→ Requirements:
Would you return all of this data exactly, leaving nothing out?

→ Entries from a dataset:
(begin)

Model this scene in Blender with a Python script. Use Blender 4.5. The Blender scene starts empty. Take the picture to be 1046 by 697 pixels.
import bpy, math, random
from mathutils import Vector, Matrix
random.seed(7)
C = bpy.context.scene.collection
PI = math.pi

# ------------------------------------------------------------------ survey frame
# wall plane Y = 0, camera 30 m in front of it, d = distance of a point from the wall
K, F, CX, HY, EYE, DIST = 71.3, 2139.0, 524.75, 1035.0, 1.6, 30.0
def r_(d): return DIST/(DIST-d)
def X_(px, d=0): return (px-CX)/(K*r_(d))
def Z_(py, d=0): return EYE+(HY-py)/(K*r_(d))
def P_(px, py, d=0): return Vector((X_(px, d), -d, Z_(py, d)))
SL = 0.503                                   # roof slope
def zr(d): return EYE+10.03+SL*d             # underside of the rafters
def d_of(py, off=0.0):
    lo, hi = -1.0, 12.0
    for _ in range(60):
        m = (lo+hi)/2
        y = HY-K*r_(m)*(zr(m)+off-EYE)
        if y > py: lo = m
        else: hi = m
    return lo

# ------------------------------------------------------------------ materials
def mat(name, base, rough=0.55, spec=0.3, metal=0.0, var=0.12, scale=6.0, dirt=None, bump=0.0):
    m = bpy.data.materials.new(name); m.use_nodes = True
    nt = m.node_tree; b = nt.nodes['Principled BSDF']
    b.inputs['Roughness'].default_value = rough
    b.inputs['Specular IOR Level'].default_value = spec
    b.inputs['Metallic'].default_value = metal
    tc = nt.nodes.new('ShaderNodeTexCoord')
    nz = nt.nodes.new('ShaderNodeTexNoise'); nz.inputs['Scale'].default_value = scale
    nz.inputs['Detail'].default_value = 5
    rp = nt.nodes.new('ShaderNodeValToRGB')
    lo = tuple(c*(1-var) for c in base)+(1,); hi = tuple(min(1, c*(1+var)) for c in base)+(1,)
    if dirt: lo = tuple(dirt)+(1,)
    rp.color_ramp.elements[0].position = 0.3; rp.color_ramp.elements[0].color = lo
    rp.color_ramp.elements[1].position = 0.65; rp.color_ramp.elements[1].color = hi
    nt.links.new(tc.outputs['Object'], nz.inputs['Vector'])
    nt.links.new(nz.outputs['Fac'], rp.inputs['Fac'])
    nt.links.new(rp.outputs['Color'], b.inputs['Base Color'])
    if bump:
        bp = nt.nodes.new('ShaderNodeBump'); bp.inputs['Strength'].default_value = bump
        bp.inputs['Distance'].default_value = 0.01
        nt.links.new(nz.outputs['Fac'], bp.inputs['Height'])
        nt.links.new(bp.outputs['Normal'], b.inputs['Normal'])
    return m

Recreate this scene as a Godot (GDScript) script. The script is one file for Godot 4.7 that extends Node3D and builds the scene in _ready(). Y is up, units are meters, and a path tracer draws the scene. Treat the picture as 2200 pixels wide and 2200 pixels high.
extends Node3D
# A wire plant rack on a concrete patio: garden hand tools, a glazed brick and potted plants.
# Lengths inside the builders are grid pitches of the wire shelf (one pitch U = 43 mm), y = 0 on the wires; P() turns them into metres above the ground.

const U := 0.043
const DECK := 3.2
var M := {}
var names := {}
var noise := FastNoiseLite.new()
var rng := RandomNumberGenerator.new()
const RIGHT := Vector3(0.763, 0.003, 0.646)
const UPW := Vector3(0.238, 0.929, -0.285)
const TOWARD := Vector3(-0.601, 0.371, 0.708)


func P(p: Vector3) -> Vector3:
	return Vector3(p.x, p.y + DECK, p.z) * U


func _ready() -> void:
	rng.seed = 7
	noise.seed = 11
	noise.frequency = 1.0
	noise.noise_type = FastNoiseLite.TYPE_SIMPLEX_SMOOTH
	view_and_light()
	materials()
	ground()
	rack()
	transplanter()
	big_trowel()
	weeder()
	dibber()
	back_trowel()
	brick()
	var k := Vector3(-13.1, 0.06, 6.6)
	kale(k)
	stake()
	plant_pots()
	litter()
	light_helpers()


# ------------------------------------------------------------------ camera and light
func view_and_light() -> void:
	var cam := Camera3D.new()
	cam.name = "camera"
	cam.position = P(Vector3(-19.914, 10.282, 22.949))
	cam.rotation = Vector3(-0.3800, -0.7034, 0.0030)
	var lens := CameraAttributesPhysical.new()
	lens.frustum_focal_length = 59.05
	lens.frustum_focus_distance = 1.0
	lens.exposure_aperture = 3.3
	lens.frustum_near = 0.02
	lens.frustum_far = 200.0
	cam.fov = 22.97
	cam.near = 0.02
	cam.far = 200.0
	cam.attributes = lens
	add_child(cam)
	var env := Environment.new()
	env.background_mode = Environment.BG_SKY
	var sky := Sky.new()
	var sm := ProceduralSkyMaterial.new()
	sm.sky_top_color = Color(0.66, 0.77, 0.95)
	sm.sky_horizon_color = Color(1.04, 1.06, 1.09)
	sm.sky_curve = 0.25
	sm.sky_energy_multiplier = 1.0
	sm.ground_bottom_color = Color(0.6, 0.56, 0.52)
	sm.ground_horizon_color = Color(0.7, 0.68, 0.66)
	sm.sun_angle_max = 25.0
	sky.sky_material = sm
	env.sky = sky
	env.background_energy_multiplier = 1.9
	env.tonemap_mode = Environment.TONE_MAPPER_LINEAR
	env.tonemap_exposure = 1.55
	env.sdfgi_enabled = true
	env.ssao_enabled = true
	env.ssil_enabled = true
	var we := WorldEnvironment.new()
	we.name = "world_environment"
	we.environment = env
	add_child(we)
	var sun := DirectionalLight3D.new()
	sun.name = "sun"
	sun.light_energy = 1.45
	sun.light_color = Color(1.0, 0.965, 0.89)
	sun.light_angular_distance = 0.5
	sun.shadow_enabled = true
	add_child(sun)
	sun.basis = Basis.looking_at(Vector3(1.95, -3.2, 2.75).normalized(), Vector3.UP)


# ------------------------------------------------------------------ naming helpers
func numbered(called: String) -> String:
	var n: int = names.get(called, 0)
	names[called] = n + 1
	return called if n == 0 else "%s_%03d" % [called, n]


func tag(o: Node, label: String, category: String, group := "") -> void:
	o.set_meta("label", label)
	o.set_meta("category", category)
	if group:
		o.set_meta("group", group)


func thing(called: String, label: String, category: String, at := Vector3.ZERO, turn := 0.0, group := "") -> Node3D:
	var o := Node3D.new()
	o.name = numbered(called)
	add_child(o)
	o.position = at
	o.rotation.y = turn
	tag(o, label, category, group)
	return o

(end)

→ Reply:
Model this scene in Blender with a Python script. Use Blender 4.5. The Blender scene starts empty. Take the picture to be 1046 by 697 pixels.
import bpy, math, random
from mathutils import Vector, Matrix
random.seed(7)
C = bpy.context.scene.collection
PI = math.pi

# ------------------------------------------------------------------ survey frame
# wall plane Y = 0, camera 30 m in front of it, d = distance of a point from the wall
K, F, CX, HY, EYE, DIST = 71.3, 2139.0, 524.75, 1035.0, 1.6, 30.0
def r_(d): return DIST/(DIST-d)
def X_(px, d=0): return (px-CX)/(K*r_(d))
def Z_(py, d=0): return EYE+(HY-py)/(K*r_(d))
def P_(px, py, d=0): return Vector((X_(px, d), -d, Z_(py, d)))
SL = 0.503                                   # roof slope
def zr(d): return EYE+10.03+SL*d             # underside of the rafters
def d_of(py, off=0.0):
    lo, hi = -1.0, 12.0
    for _ in range(60):
        m = (lo+hi)/2
        y = HY-K*r_(m)*(zr(m)+off-EYE)
        if y > py: lo = m
        else: hi = m
    return lo

# ------------------------------------------------------------------ materials
def mat(name, base, rough=0.55, spec=0.3, metal=0.0, var=0.12, scale=6.0, dirt=None, bump=0.0):
    m = bpy.data.materials.new(name); m.use_nodes = True
    nt = m.node_tree; b = nt.nodes['Principled BSDF']
    b.inputs['Roughness'].default_value = rough
    b.inputs['Specular IOR Level'].default_value = spec
    b.inputs['Metallic'].default_value = metal
    tc = nt.nodes.new('ShaderNodeTexCoord')
    nz = nt.nodes.new('ShaderNodeTexNoise'); nz.inputs['Scale'].default_value = scale
    nz.inputs['Detail'].default_value = 5
    rp = nt.nodes.new('ShaderNodeValToRGB')
    lo = tuple(c*(1-var) for c in base)+(1,); hi = tuple(min(1, c*(1+var)) for c in base)+(1,)
    if dirt: lo = tuple(dirt)+(1,)
    rp.color_ramp.elements[0].position = 0.3; rp.color_ramp.elements[0].color = lo
    rp.color_ramp.elements[1].position = 0.65; rp.color_ramp.elements[1].color = hi
    nt.links.new(tc.outputs['Object'], nz.inputs['Vector'])
    nt.links.new(nz.outputs['Fac'], rp.inputs['Fac'])
    nt.links.new(rp.outputs['Color'], b.inputs['Base Color'])
    if bump:
        bp = nt.nodes.new('ShaderNodeBump'); bp.inputs['Strength'].default_value = bump
        bp.inputs['Distance'].default_value = 0.01
        nt.links.new(nz.outputs['Fac'], bp.inputs['Height'])
        nt.links.new(bp.outputs['Normal'], b.inputs['Normal'])
    return m

Recreate this scene as a Godot (GDScript) script. The script is one file for Godot 4.7 that extends Node3D and builds the scene in _ready(). Y is up, units are meters, and a path tracer draws the scene. Treat the picture as 2200 pixels wide and 2200 pixels high.
extends Node3D
# A wire plant rack on a concrete patio: garden hand tools, a glazed brick and potted plants.
# Lengths inside the builders are grid pitches of the wire shelf (one pitch U = 43 mm), y = 0 on the wires; P() turns them into metres above the ground.

const U := 0.043
const DECK := 3.2
var M := {}
var names := {}
var noise := FastNoiseLite.new()
var rng := RandomNumberGenerator.new()
const RIGHT := Vector3(0.763, 0.003, 0.646)
const UPW := Vector3(0.238, 0.929, -0.285)
const TOWARD := Vector3(-0.601, 0.371, 0.708)


func P(p: Vector3) -> Vector3:
	return Vector3(p.x, p.y + DECK, p.z) * U


func _ready() -> void:
	rng.seed = 7
	noise.seed = 11
	noise.frequency = 1.0
	noise.noise_type = FastNoiseLite.TYPE_SIMPLEX_SMOOTH
	view_and_light()
	materials()
	ground()
	rack()
	transplanter()
	big_trowel()
	weeder()
	dibber()
	back_trowel()
	brick()
	var k := Vector3(-13.1, 0.06, 6.6)
	kale(k)
	stake()
	plant_pots()
	litter()
	light_helpers()


# ------------------------------------------------------------------ camera and light
func view_and_light() -> void:
	var cam := Camera3D.new()
	cam.name = "camera"
	cam.position = P(Vector3(-19.914, 10.282, 22.949))
	cam.rotation = Vector3(-0.3800, -0.7034, 0.0030)
	var lens := CameraAttributesPhysical.new()
	lens.frustum_focal_length = 59.05
	lens.frustum_focus_distance = 1.0
	lens.exposure_aperture = 3.3
	lens.frustum_near = 0.02
	lens.frustum_far = 200.0
	cam.fov = 22.97
	cam.near = 0.02
	cam.far = 200.0
	cam.attributes = lens
	add_child(cam)
	var env := Environment.new()
	env.background_mode = Environment.BG_SKY
	var sky := Sky.new()
	var sm := ProceduralSkyMaterial.new()
	sm.sky_top_color = Color(0.66, 0.77, 0.95)
	sm.sky_horizon_color = Color(1.04, 1.06, 1.09)
	sm.sky_curve = 0.25
	sm.sky_energy_multiplier = 1.0
	sm.ground_bottom_color = Color(0.6, 0.56, 0.52)
	sm.ground_horizon_color = Color(0.7, 0.68, 0.66)
	sm.sun_angle_max = 25.0
	sky.sky_material = sm
	env.sky = sky
	env.background_energy_multiplier = 1.9
	env.tonemap_mode = Environment.TONE_MAPPER_LINEAR
	env.tonemap_exposure = 1.55
	env.sdfgi_enabled = true
	env.ssao_enabled = true
	env.ssil_enabled = true
	var we := WorldEnvironment.new()
	we.name = "world_environment"
	we.environment = env
	add_child(we)
	var sun := DirectionalLight3D.new()
	sun.name = "sun"
	sun.light_energy = 1.45
	sun.light_color = Color(1.0, 0.965, 0.89)
	sun.light_angular_distance = 0.5
	sun.shadow_enabled = true
	add_child(sun)
	sun.basis = Basis.looking_at(Vector3(1.95, -3.2, 2.75).normalized(), Vector3.UP)


# ------------------------------------------------------------------ naming helpers
func numbered(called: String) -> String:
	var n: int = names.get(called, 0)
	names[called] = n + 1
	return called if n == 0 else "%s_%03d" % [called, n]


func tag(o: Node, label: String, category: String, group := "") -> void:
	o.set_meta("label", label)
	o.set_meta("category", category)
	if group:
		o.set_meta("group", group)


func thing(called: String, label: String, category: String, at := Vector3.ZERO, turn := 0.0, group := "") -> Node3D:
	var o := Node3D.new()
	o.name = numbered(called)
	add_child(o)
	o.position = at
	o.rotation.y = turn
	tag(o, label, category, group)
	return o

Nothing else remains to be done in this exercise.